A bullish Pitchfork (PF) has formed over the past few months, with several touches of the median line (yellow) as well as the upper and lower diagonal zones. Since late April, price has largely remained below the median line. Current maximum topside resistance sits at US$161, where the PF projects selling momentum. Downside resistance sits at US$100, where the PF projects selling momentum. The PF will be invalidated if price breaches the US$100 zone.
Turning to the Ichimoku Cloud, four metrics are used to determine if a trend exists; the current price in relation to the Cloud, the color of the Cloud (red for bearish, green for bullish), the Tenkan (T) and Kijun (K) cross, and the Lagging Span. The best entry always occurs when most of the signals flip from bearish to bullish, or vice versa.

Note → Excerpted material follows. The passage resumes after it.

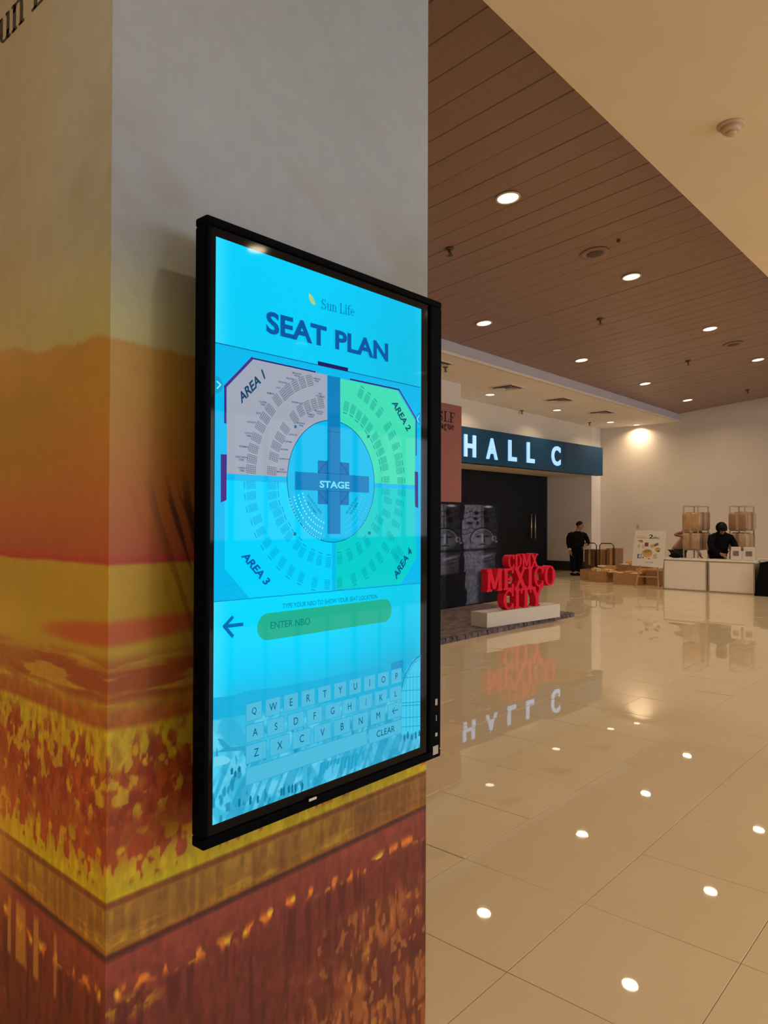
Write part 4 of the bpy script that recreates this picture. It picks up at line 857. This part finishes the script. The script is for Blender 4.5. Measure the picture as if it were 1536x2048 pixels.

Cloud metrics on the daily time frame, with doubled settings (20/60/120/30) for more accurate signals, are 100% bullish; price is above Cloud, Cloud is bullish, TK cross is bullish, and Lagging Span is above Cloud and above price. Kijun support sits at US$104. The trend will remain bullish as long as price remains above the Cloud
Lastly, the LTC/BTC pair on the daily chart has quickly turned from bearish to bullish over the past month as price has risen above the Cloud and above the 200-day EMA. There is also no bearish divergence to suggest an end to bullish momentum, but RSI is currently at 83, the highest level since February. Historically, LTC/BTC has not been able to maintain a price above 0.02 BTC and a price above 0.025 BTC would represent a new four-year high.
Conclusion
Fundamentals suggest a slight uptick in both transactions per day and active addresses over the past few weeks. Both NVT and MVRV show no warning signs of an immediate price reversal. Hash rate continues to increase, potentially fueled by cheap electricity in China, and may bring additional selling pressure as miners look to get a return on investment. Developer activity on the main GitHub repo has been nearly non-existent over the past eight months, despite a recent Litecoin Core upgrade. The most important fundamental driver over the next six months is, most likely, the block reward halving in August this year.
Technicals suggest an imminent blow off top for LTC/USD as well as swift reversal for LTC/BTC above 0.02 BTC. Both a parabolic rising wedge and bullish pitchfork point to a resistance zone near US$160. There is also a growing multi-day bearish divergence suggesting weakening bullish momentum. However, both the Cloud and high timeframe EMAs suggest no imminent mean reversion. The trend for LTC/BTC is strongly bullish, but RSI and trend metrics suggest a potential mean reversion towards 0.015 BTC.